We are nearly 12 weeks into the pregnancy and plan to tell the children after the 12 week scan.
We have agreed all the children are different and will take it all differently, my 2 I know will be absolutely over the moon and very excited and we think his son will be fine and not particularly bothered as he's so young but will tread carefully still, but the issue is his daughter.
She can be very difficult and my partner and I had a conversation last night where he thinks she will react badly if this baby is a girl. I'm very understanding and I always put the children first and always try and make things as easy as possible for them.

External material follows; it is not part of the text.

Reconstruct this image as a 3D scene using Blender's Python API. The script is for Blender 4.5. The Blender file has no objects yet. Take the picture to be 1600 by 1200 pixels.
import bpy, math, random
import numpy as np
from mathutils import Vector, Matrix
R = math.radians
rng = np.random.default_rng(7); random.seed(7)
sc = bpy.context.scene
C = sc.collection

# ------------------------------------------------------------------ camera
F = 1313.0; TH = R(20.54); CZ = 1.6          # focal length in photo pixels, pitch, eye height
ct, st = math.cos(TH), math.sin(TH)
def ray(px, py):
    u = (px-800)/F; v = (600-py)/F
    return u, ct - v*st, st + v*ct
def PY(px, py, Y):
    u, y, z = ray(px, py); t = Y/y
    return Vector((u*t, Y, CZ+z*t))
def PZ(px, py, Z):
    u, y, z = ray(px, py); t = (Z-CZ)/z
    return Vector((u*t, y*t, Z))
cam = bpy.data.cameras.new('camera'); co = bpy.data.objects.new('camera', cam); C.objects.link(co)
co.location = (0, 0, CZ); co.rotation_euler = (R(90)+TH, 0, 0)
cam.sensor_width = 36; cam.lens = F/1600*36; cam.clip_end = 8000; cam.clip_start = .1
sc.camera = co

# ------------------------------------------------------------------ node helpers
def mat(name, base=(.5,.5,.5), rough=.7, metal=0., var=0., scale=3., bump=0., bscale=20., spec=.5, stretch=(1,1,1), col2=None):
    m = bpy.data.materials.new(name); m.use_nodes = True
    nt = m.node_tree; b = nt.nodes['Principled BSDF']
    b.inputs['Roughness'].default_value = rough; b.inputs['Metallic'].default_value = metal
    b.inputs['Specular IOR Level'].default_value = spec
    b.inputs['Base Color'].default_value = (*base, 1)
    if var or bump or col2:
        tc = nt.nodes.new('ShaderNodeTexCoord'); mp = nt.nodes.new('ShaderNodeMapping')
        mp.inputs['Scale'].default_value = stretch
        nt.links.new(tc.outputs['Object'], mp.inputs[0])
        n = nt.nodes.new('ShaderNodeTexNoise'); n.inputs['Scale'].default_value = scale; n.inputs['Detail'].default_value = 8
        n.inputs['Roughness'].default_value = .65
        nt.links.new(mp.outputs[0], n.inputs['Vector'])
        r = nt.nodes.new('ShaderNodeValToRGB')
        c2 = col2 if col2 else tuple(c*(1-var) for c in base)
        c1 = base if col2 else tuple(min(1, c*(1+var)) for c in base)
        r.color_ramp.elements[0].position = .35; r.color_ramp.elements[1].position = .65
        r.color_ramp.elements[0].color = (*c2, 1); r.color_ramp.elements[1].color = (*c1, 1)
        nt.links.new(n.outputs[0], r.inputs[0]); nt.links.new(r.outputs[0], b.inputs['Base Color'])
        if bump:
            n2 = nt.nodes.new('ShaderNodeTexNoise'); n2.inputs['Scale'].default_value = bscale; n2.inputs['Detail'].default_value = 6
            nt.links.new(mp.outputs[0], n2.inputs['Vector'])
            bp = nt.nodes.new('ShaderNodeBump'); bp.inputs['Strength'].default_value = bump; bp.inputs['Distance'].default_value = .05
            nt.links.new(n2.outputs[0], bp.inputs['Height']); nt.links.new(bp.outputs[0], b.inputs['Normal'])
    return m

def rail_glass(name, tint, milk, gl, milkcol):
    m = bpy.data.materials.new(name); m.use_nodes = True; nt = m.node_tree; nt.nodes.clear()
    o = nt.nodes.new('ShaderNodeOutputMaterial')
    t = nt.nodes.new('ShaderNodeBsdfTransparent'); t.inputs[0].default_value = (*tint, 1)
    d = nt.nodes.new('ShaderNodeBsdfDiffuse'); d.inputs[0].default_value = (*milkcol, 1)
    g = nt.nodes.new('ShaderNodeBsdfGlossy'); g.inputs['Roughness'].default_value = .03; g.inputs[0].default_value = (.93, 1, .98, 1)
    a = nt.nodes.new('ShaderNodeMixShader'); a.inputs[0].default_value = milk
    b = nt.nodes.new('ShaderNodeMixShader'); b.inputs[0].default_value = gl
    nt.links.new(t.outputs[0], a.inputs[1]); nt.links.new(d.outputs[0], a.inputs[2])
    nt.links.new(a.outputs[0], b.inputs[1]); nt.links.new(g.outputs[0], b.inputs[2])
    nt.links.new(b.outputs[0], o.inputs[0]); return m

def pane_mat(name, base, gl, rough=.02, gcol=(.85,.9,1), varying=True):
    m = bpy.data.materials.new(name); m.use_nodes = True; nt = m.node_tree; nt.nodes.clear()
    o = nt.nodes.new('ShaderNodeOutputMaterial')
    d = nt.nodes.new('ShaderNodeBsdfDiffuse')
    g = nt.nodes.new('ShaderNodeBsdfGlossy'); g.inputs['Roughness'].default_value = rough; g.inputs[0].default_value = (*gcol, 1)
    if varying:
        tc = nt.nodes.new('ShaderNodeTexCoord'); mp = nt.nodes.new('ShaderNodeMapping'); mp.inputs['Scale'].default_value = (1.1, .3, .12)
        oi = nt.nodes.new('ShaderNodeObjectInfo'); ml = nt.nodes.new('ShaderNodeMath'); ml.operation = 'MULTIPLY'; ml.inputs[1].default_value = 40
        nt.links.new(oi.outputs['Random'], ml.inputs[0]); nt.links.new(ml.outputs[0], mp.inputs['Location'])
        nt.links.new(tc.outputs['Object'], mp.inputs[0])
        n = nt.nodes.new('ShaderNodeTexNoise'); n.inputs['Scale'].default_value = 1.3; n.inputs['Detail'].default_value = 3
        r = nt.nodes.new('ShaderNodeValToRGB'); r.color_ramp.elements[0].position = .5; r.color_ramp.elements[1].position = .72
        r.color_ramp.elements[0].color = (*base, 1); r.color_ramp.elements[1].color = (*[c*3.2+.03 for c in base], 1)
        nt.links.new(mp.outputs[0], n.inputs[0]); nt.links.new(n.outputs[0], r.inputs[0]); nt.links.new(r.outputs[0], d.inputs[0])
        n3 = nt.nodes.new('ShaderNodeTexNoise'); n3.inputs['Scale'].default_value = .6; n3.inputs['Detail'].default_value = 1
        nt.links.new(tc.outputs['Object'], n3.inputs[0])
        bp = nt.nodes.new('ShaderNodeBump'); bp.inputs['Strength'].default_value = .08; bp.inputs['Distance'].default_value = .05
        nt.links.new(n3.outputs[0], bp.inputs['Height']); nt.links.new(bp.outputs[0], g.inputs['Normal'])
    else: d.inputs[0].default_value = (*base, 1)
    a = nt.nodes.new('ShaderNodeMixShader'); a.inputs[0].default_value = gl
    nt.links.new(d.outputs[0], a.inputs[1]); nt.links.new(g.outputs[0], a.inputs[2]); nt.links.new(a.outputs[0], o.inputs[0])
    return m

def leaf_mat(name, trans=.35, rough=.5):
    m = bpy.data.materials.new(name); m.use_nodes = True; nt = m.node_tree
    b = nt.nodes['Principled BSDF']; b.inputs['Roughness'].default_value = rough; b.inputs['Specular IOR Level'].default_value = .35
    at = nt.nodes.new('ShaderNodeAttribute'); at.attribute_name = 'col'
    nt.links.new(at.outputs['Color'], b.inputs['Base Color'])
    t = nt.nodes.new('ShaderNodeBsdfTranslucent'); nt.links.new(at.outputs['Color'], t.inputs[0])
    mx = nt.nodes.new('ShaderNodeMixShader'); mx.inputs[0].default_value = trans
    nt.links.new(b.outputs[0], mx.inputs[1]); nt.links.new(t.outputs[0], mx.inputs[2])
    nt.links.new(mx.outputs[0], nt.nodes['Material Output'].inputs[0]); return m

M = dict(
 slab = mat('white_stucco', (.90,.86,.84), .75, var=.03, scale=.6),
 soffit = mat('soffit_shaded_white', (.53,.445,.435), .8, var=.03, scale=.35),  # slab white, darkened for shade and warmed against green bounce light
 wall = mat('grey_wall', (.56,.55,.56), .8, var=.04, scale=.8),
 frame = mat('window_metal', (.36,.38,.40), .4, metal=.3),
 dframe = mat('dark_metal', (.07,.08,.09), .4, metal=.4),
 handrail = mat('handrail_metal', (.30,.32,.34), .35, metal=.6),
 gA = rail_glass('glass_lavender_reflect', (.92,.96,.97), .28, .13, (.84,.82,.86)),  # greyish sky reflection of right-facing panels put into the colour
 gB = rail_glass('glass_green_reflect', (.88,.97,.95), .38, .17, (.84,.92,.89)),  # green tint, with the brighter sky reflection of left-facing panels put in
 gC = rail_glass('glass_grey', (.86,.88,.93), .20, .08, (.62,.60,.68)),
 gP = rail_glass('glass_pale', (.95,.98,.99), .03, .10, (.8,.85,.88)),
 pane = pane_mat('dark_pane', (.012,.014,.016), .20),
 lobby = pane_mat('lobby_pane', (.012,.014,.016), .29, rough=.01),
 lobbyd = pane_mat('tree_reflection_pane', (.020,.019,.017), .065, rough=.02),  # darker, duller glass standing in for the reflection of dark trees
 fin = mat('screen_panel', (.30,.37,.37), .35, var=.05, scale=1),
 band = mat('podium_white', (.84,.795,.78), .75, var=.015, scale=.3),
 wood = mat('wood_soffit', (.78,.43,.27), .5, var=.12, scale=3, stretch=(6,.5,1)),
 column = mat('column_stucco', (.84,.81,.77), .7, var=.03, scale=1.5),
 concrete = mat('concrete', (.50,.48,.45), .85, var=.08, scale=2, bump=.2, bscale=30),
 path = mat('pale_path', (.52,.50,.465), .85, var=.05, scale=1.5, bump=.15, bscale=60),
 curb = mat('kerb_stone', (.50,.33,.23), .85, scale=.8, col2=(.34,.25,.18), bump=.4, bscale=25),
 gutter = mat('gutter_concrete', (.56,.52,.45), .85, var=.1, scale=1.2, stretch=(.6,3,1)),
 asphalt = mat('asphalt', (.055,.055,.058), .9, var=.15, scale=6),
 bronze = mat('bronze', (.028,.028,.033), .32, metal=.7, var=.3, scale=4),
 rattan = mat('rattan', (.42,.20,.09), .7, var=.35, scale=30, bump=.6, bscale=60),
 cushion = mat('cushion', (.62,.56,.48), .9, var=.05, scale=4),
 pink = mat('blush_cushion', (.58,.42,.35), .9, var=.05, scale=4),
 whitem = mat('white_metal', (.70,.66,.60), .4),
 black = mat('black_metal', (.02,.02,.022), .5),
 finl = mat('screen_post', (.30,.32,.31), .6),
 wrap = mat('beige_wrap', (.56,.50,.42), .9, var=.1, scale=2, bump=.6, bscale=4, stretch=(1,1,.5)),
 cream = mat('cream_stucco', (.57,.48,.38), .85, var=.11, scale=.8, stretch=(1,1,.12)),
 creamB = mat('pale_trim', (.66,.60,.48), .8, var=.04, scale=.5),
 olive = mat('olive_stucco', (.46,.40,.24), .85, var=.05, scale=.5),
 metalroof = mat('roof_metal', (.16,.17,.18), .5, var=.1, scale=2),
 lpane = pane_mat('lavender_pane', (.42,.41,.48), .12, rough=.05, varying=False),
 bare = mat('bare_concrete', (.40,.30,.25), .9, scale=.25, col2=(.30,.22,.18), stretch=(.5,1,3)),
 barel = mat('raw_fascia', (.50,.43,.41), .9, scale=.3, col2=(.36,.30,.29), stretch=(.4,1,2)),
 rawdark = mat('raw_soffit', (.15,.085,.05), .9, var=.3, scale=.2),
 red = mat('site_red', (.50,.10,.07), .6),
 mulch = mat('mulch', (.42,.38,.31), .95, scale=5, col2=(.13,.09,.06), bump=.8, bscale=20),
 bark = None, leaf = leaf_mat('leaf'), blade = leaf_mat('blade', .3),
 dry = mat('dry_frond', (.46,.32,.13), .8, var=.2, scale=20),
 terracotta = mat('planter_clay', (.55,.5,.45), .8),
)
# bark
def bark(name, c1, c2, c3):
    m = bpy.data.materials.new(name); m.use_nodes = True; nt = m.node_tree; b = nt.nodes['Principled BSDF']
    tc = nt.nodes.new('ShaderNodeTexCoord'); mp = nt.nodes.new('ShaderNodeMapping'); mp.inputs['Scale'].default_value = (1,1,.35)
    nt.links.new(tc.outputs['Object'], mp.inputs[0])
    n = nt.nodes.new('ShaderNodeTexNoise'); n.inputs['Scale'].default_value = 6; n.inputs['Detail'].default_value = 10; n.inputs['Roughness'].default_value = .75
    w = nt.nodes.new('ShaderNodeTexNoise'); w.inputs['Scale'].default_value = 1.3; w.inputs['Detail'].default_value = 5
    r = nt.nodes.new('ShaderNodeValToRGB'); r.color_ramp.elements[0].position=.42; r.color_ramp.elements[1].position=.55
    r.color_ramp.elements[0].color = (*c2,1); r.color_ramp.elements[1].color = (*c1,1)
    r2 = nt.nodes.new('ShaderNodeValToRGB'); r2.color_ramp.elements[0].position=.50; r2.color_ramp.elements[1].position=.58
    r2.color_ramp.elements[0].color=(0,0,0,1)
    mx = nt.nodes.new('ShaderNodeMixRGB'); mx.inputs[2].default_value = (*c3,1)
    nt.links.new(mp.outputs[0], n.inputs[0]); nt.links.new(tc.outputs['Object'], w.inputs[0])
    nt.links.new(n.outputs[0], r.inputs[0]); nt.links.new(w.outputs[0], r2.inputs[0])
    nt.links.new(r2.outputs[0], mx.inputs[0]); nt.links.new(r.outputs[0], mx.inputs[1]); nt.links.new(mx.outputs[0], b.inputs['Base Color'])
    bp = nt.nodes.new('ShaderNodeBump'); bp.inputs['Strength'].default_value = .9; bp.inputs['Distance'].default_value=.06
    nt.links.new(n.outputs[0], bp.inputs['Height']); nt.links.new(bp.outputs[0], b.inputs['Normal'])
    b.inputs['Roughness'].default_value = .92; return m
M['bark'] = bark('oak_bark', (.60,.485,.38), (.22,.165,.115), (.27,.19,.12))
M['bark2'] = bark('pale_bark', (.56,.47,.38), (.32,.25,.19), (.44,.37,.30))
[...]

However I now feel under immense pressure for his baby to be a boy and it's really upset me. I'm worried my partner may be upset if we find out it's a girl and it worries me a lot, it's completely thrown me into guilt, pressure, upset and I know I will blame myself as stupid as that sounds evan though I can't control the gender of my baby!
It's upsetting as his daughter completely I feel rules the roost and can be manipulative towards my partner and often has breakdowns and can be in general very difficult.
This has never ever been an issue for me and will never be.
Iv made it clear I'd want all children to be very involved and them all to feel part of this new chapter and this time that I want to be happy and positive and exciting for all of us.
I love this baby already unconditionally and I feel the pressure now is taking anything good away from this experience as it's 100
Percent our final child.
I just want peoples opinions and helpful advice or similar situations or anything that would help me also shed some light on the whole situation.
I'm open to anyone's advice about this as this is also a new thing for me and the new blended family is a new experience but a happy one definitely.